You may define time points or intervals using calendar units or by defining your own system. For instance, you may identify temporal intervals by their order (1, 2, 3, .....).
|
Sample data |
Format Option 1 |
Format Option 2* |
Example |
Notes |
Valid range |
|
Yearly |
YYYY |
YY |
1998 |
|
0001 to 9999 |
|
Monthly |
YYYYMM |
YYMM |
199801 |
monthly values (MM) range from 01-12 |
000101 to 999912 |
|
Weekly |
YYYYWW |
YYWW |
199843 |
weekly values (WW) range from 01-52 |
000101 to 999952 |
|
Daily |
MM/DD/YYYY |
MM/DD/YY |
1/2/2001 |
month and date values may be expressed as single digits |
12/30/1899 to 12/31/9999 |
|
User-defined |
user-defined |
user-defined |
5 |
positive whole numbers that may represent points in time or non-overlapping, successive temporal intervals. In this scale, the intervals are naturally ordered by their magnitude (5 comes after 4) and there is a known unit distance between any 2 successive numbers. |
0 to 4.2 billion |
Census data must be submitted referenced to yearly time units. Data to be associated with the population-at-risk counts extrapolated from census data must be referenced to calendar-based units (any system other than user-defined). For some methods, you can specify study period limits to shorten the time period or to be able to omit time periods with zero case counts.

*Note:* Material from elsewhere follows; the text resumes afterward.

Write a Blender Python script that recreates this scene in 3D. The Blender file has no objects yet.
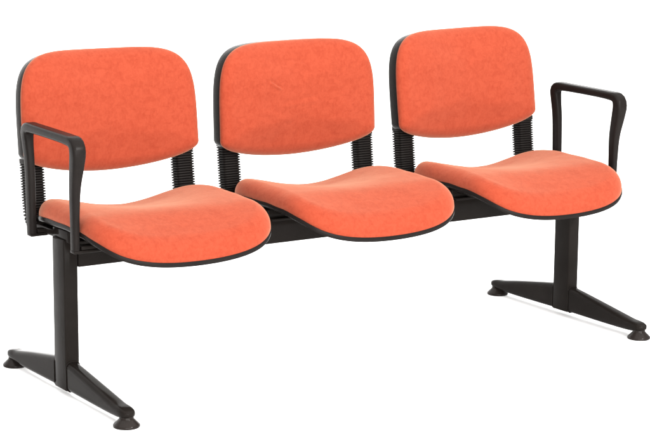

Duplicate time intervals cannot be submitted for purely temporal analysis. For spatio-temporal analysis, time intervals can be duplicated across regions, but not within regions.
*For the years, you can omit the first two numbers of the date for any date in the 1900s. Thus, if you use "89," for example, ClusterSeer will assume that the preceding numbers were "19," or "1989." You can use dates with two and four numbers in the same file as long as the dates other than those in the 1900s have four digits.